Monday, July 17, 2006

Laughing With Murray

I knew he was a hero, but I didn't know that he was so perfect a writer! Especially when he depicts the Butcher of Samarkand discouraged and disillusioned by the EBRD criticism in Tashkent, can't help cease laughing:

"Karimov first went ashen faced. Then he ostentatiously removed his earphone and tossed it away. Then he placed his head in his hands, covering his ears before slowly moving his hands round to cover his eyes, then allowing his head to slump forward until it almost rested on the table. He remained in this extraordinary posture for ten minutes. At one stage Nursultan Nazarbayev, President of Kazakhstan, put a consolatory arm around him".

Hahahaha... I wish he'd stay in that extraordinary posture for the rest of his life with the consolatory arm of Nazarbayev resting on his bloody shoulder.

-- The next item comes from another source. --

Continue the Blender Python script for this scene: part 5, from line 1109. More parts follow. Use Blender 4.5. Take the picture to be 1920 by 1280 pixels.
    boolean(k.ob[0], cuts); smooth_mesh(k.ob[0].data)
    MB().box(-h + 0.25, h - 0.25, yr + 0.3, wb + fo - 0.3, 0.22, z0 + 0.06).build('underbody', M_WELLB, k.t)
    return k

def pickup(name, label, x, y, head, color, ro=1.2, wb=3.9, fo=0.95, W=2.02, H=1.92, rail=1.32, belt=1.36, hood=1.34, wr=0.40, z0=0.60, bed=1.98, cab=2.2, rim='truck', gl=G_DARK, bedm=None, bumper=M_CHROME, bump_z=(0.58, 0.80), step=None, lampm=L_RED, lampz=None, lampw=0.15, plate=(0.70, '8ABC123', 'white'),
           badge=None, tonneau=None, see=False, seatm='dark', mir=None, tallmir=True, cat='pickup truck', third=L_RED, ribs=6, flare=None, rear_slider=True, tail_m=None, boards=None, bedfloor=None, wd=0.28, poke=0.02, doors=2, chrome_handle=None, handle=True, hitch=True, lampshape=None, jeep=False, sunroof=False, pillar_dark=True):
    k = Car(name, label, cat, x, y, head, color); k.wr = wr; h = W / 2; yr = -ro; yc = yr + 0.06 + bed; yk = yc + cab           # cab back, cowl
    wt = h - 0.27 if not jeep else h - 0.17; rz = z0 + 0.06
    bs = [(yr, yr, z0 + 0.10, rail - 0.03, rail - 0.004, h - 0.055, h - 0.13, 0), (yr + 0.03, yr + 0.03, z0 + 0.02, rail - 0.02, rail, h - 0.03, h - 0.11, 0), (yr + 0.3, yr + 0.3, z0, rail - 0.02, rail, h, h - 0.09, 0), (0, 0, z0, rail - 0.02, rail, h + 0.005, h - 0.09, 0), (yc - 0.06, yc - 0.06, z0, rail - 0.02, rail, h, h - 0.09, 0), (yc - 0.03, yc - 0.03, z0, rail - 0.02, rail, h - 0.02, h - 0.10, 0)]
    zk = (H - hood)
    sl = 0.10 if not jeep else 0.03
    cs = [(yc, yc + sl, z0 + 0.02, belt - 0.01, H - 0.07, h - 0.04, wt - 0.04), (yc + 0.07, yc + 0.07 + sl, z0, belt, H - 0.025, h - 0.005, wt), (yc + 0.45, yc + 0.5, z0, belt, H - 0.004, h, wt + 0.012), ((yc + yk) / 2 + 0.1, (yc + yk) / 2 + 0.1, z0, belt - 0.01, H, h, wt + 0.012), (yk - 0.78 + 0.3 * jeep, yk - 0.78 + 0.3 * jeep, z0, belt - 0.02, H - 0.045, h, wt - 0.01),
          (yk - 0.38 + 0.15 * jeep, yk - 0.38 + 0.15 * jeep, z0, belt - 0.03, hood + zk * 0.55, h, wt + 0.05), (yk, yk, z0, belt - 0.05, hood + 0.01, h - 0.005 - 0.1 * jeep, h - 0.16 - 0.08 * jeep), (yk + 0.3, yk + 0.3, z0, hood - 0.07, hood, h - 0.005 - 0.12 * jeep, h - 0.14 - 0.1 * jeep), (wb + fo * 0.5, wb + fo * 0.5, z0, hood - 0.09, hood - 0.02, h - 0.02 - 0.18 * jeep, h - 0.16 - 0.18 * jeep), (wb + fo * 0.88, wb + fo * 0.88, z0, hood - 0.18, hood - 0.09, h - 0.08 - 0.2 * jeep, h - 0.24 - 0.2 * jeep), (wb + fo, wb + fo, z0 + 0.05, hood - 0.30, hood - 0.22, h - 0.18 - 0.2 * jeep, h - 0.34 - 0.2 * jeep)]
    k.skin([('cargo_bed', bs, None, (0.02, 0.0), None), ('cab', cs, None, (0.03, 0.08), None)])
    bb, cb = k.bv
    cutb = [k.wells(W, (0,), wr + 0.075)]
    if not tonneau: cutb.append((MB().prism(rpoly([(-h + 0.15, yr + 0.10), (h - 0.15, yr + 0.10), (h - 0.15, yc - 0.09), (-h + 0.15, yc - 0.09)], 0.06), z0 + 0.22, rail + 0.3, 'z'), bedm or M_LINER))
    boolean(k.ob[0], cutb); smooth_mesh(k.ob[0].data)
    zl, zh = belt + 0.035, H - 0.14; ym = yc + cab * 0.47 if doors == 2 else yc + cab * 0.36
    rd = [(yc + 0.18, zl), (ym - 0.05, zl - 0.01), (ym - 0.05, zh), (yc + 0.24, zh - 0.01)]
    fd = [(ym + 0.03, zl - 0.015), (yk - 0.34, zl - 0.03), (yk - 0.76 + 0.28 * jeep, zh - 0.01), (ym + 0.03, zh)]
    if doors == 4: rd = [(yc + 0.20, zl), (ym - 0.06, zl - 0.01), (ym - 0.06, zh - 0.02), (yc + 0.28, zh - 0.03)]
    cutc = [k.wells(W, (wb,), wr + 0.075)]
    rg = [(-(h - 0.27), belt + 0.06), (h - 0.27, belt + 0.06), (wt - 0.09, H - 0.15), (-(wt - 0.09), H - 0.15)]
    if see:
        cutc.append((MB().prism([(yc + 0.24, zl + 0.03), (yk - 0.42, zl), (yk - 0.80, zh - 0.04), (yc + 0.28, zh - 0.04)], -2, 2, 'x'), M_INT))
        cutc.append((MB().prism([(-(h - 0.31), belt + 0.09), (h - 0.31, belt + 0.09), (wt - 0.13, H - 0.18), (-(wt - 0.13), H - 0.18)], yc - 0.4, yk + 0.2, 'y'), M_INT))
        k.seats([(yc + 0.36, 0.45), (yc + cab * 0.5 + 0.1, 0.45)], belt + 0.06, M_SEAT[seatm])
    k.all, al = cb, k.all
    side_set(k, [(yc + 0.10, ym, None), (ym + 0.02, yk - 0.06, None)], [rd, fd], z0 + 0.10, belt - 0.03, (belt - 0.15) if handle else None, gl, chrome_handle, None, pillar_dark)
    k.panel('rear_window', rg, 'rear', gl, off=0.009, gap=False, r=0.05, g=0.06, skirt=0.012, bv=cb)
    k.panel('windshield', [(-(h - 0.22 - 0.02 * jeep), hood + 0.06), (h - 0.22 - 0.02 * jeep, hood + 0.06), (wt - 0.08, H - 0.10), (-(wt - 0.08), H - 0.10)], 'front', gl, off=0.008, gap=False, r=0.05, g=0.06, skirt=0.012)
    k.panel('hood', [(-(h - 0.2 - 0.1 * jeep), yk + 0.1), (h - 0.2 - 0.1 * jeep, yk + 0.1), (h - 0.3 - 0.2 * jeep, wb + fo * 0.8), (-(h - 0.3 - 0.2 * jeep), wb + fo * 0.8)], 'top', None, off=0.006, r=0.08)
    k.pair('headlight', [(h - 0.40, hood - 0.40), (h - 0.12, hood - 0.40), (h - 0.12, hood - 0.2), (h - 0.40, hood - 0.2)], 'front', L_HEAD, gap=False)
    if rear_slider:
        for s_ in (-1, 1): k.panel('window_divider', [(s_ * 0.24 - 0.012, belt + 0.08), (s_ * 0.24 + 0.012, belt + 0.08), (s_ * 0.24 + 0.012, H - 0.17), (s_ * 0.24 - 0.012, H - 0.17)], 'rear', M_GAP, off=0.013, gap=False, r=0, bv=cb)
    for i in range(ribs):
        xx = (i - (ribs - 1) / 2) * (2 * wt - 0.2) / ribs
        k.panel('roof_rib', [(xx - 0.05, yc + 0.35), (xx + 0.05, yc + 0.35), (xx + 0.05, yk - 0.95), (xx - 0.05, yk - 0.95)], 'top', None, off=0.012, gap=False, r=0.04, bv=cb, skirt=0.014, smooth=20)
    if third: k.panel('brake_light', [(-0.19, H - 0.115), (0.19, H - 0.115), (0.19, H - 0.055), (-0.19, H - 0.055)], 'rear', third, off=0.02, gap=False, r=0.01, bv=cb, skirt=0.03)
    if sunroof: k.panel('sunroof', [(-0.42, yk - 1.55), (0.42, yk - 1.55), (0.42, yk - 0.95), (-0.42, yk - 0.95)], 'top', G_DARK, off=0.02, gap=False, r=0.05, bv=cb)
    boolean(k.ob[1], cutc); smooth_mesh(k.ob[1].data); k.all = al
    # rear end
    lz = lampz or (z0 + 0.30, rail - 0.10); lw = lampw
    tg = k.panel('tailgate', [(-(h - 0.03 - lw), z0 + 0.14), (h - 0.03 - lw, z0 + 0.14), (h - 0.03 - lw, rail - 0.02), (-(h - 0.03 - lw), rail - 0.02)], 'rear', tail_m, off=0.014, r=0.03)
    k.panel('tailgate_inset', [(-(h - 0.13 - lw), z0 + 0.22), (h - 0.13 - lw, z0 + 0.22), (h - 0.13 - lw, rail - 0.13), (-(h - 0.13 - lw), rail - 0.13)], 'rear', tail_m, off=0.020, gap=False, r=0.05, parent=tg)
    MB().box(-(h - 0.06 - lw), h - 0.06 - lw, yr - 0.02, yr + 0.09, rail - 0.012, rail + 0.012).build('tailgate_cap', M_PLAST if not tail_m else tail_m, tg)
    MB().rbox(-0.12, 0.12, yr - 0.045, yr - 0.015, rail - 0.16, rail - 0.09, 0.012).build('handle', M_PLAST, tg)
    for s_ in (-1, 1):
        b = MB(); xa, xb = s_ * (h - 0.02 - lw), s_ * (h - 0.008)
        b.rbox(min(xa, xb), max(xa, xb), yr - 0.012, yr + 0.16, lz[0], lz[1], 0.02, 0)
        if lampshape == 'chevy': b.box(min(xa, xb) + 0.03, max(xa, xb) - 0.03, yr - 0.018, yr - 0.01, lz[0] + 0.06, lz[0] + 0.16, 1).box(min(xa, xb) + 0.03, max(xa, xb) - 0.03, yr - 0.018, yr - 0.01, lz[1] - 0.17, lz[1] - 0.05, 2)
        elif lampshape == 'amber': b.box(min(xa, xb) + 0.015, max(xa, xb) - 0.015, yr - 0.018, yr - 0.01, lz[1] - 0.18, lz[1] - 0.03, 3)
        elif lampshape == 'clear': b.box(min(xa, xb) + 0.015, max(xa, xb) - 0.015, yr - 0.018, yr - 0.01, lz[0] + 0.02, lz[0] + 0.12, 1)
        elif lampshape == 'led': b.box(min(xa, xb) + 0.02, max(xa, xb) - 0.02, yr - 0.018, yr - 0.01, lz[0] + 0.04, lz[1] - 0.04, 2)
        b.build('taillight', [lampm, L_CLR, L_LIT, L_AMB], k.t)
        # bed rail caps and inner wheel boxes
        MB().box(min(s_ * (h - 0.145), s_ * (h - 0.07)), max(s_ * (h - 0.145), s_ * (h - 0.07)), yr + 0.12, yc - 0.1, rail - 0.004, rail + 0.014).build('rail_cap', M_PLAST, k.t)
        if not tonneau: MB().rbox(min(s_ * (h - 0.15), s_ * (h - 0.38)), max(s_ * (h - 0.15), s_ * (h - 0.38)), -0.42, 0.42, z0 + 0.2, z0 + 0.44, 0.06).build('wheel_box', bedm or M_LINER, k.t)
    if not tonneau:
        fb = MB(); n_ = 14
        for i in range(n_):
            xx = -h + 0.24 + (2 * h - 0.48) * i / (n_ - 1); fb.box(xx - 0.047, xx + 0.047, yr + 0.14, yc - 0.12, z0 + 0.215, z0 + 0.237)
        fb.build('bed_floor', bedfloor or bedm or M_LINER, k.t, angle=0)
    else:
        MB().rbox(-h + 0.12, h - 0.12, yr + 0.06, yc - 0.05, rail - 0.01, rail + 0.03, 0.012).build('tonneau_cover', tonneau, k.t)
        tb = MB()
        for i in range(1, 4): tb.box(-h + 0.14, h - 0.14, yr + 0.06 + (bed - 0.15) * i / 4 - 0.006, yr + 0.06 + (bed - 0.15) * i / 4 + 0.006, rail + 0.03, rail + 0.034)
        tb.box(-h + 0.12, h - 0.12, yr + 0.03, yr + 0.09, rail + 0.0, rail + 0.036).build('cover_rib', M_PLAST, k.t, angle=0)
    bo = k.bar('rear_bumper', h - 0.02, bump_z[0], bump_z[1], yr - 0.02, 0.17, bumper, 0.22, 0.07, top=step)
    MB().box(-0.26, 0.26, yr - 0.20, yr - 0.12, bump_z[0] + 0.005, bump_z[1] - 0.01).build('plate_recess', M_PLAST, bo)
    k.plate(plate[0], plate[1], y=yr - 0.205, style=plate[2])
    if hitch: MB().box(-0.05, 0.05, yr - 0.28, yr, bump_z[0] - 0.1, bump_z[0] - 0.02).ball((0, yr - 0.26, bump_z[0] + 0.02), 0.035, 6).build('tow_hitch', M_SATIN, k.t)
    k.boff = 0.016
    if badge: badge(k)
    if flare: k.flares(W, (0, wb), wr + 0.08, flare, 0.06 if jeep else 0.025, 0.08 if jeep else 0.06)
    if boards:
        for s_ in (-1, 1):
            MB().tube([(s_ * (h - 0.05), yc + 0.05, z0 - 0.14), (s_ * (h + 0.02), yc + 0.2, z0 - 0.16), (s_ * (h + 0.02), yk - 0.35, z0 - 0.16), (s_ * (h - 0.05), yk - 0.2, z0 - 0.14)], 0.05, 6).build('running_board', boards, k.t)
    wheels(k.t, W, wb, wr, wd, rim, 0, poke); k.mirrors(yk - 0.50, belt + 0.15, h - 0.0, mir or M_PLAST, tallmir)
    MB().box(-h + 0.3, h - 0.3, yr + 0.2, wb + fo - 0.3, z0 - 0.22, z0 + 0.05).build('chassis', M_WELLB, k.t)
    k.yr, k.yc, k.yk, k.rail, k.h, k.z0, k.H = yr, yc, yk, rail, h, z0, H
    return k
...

Or another witty sally: At one point Clare Short (who I admire for her heroics too) gets tired of stupid sham statistics and rhetoric of the Uzbek Economy Minister and waves him away quite bluntly by saying "Thank you, Minister. That's all very interesting. But it's 2:30 in the morning, we're very tired, and we're going to bed." Then in the car she asks Craig:


"Is he always like that?"
"No, usually he's worse".
"Bloody hell! Was any of it true?"
"No, this year there has been a growth in fake economic statistics of 182.7 per cent."


And one of the most shocking facts of the book to me was the timing of Clare Short's resignation from the post of DFID minister. After all the horror she witnessed in Uzbekistan she returns to London and the next day she resigns from the government. Perhaps Uzbekistan was the last proof of her being associated with a bunch of miserable thugs and she didn't want to be among them.

And there are lots of facts concerning Tajiks and Tajikistan in the book too worthwhile to be translated.